**YOUR OBJECTIVE:** The exercise asks for every line of the data to be reproduced exactly.

**INFORMATION PROVIDED:**
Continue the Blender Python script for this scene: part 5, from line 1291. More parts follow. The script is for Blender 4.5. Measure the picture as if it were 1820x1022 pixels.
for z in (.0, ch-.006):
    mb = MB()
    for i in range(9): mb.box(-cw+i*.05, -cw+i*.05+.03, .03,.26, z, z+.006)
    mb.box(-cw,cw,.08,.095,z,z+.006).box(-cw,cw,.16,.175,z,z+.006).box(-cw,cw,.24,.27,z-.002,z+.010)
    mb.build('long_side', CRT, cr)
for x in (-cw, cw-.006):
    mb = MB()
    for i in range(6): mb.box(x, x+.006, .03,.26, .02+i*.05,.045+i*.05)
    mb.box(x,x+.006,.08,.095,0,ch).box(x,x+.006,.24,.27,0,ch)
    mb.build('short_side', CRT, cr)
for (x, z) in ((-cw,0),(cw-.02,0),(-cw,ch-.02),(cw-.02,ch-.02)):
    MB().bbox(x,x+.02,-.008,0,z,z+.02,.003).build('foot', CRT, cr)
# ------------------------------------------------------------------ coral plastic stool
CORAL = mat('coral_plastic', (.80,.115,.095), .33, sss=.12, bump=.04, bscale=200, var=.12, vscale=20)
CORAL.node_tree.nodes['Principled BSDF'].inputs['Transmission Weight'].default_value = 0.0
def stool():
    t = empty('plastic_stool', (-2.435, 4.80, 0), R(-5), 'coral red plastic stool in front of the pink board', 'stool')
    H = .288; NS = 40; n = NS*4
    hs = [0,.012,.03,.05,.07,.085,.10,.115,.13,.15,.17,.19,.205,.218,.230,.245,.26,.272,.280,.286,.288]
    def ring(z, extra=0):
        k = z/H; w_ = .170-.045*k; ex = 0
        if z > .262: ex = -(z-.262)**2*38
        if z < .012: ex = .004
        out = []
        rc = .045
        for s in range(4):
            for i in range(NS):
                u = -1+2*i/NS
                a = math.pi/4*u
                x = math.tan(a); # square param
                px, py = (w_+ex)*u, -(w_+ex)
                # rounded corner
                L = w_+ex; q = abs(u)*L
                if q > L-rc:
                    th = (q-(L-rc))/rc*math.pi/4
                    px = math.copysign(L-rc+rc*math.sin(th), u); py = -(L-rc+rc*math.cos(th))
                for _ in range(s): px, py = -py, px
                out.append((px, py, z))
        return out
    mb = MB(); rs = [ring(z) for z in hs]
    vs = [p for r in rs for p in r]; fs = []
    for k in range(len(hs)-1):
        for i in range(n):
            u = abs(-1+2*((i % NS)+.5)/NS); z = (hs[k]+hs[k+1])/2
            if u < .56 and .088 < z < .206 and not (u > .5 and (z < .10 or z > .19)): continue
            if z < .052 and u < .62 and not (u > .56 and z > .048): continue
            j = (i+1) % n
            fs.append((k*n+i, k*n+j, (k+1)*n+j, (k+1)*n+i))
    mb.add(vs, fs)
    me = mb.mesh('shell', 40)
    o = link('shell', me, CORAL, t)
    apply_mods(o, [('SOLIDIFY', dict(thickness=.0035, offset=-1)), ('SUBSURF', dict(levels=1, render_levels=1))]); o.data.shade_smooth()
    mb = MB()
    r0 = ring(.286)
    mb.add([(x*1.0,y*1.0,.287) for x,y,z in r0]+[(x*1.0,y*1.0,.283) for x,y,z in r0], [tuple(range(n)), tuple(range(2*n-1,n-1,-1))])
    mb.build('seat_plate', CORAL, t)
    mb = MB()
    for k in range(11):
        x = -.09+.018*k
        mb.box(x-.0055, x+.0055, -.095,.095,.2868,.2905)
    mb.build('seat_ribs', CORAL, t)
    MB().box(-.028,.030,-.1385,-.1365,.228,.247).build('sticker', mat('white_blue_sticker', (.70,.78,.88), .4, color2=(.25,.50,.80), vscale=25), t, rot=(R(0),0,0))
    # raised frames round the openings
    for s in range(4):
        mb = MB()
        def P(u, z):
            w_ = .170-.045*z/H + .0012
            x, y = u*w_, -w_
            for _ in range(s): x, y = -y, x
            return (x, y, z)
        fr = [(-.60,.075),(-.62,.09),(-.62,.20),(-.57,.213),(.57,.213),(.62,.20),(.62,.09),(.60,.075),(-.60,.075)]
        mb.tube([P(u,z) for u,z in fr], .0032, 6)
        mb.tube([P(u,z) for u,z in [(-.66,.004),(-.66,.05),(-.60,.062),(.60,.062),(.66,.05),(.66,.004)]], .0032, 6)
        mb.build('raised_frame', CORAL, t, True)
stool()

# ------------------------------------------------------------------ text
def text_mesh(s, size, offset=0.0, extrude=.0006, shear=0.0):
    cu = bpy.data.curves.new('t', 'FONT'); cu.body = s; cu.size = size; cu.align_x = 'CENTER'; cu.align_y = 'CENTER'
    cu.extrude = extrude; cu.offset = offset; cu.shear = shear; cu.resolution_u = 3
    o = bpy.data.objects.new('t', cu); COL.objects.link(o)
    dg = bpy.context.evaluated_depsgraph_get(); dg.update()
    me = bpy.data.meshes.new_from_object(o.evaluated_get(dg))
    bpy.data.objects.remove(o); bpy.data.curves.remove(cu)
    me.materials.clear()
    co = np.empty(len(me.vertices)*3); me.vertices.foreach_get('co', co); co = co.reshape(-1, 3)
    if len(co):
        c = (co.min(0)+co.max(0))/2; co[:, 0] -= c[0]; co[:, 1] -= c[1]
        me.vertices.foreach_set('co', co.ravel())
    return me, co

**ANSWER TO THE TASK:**
Continue the Blender Python script for this scene: part 5, from line 1291. More parts follow. The script is for Blender 4.5. Measure the picture as if it were 1820x1022 pixels.
for z in (.0, ch-.006):
    mb = MB()
    for i in range(9): mb.box(-cw+i*.05, -cw+i*.05+.03, .03,.26, z, z+.006)
    mb.box(-cw,cw,.08,.095,z,z+.006).box(-cw,cw,.16,.175,z,z+.006).box(-cw,cw,.24,.27,z-.002,z+.010)
    mb.build('long_side', CRT, cr)
for x in (-cw, cw-.006):
    mb = MB()
    for i in range(6): mb.box(x, x+.006, .03,.26, .02+i*.05,.045+i*.05)
    mb.box(x,x+.006,.08,.095,0,ch).box(x,x+.006,.24,.27,0,ch)
    mb.build('short_side', CRT, cr)
for (x, z) in ((-cw,0),(cw-.02,0),(-cw,ch-.02),(cw-.02,ch-.02)):
    MB().bbox(x,x+.02,-.008,0,z,z+.02,.003).build('foot', CRT, cr)
# ------------------------------------------------------------------ coral plastic stool
CORAL = mat('coral_plastic', (.80,.115,.095), .33, sss=.12, bump=.04, bscale=200, var=.12, vscale=20)
CORAL.node_tree.nodes['Principled BSDF'].inputs['Transmission Weight'].default_value = 0.0
def stool():
    t = empty('plastic_stool', (-2.435, 4.80, 0), R(-5), 'coral red plastic stool in front of the pink board', 'stool')
    H = .288; NS = 40; n = NS*4
    hs = [0,.012,.03,.05,.07,.085,.10,.115,.13,.15,.17,.19,.205,.218,.230,.245,.26,.272,.280,.286,.288]
    def ring(z, extra=0):
        k = z/H; w_ = .170-.045*k; ex = 0
        if z > .262: ex = -(z-.262)**2*38
        if z < .012: ex = .004
        out = []
        rc = .045
        for s in range(4):
            for i in range(NS):
                u = -1+2*i/NS
                a = math.pi/4*u
                x = math.tan(a); # square param
                px, py = (w_+ex)*u, -(w_+ex)
                # rounded corner
                L = w_+ex; q = abs(u)*L
                if q > L-rc:
                    th = (q-(L-rc))/rc*math.pi/4
                    px = math.copysign(L-rc+rc*math.sin(th), u); py = -(L-rc+rc*math.cos(th))
                for _ in range(s): px, py = -py, px
                out.append((px, py, z))
        return out
    mb = MB(); rs = [ring(z) for z in hs]
    vs = [p for r in rs for p in r]; fs = []
    for k in range(len(hs)-1):
        for i in range(n):
            u = abs(-1+2*((i % NS)+.5)/NS); z = (hs[k]+hs[k+1])/2
            if u < .56 and .088 < z < .206 and not (u > .5 and (z < .10 or z > .19)): continue
            if z < .052 and u < .62 and not (u > .56 and z > .048): continue
            j = (i+1) % n
            fs.append((k*n+i, k*n+j, (k+1)*n+j, (k+1)*n+i))
    mb.add(vs, fs)
    me = mb.mesh('shell', 40)
    o = link('shell', me, CORAL, t)
    apply_mods(o, [('SOLIDIFY', dict(thickness=.0035, offset=-1)), ('SUBSURF', dict(levels=1, render_levels=1))]); o.data.shade_smooth()
    mb = MB()
    r0 = ring(.286)
    mb.add([(x*1.0,y*1.0,.287) for x,y,z in r0]+[(x*1.0,y*1.0,.283) for x,y,z in r0], [tuple(range(n)), tuple(range(2*n-1,n-1,-1))])
    mb.build('seat_plate', CORAL, t)
    mb = MB()
    for k in range(11):
        x = -.09+.018*k
        mb.box(x-.0055, x+.0055, -.095,.095,.2868,.2905)
    mb.build('seat_ribs', CORAL, t)
    MB().box(-.028,.030,-.1385,-.1365,.228,.247).build('sticker', mat('white_blue_sticker', (.70,.78,.88), .4, color2=(.25,.50,.80), vscale=25), t, rot=(R(0),0,0))
    # raised frames round the openings
    for s in range(4):
        mb = MB()
        def P(u, z):
            w_ = .170-.045*z/H + .0012
            x, y = u*w_, -w_
            for _ in range(s): x, y = -y, x
            return (x, y, z)
        fr = [(-.60,.075),(-.62,.09),(-.62,.20),(-.57,.213),(.57,.213),(.62,.20),(.62,.09),(.60,.075),(-.60,.075)]
        mb.tube([P(u,z) for u,z in fr], .0032, 6)
        mb.tube([P(u,z) for u,z in [(-.66,.004),(-.66,.05),(-.60,.062),(.60,.062),(.66,.05),(.66,.004)]], .0032, 6)
        mb.build('raised_frame', CORAL, t, True)
stool()

# ------------------------------------------------------------------ text
def text_mesh(s, size, offset=0.0, extrude=.0006, shear=0.0):
    cu = bpy.data.curves.new('t', 'FONT'); cu.body = s; cu.size = size; cu.align_x = 'CENTER'; cu.align_y = 'CENTER'
    cu.extrude = extrude; cu.offset = offset; cu.shear = shear; cu.resolution_u = 3
    o = bpy.data.objects.new('t', cu); COL.objects.link(o)
    dg = bpy.context.evaluated_depsgraph_get(); dg.update()
    me = bpy.data.meshes.new_from_object(o.evaluated_get(dg))
    bpy.data.objects.remove(o); bpy.data.curves.remove(cu)
    me.materials.clear()
    co = np.empty(len(me.vertices)*3); me.vertices.foreach_get('co', co); co = co.reshape(-1, 3)
    if len(co):
        c = (co.min(0)+co.max(0))/2; co[:, 0] -= c[0]; co[:, 1] -= c[1]
        me.vertices.foreach_set('co', co.ravel())
    return me, co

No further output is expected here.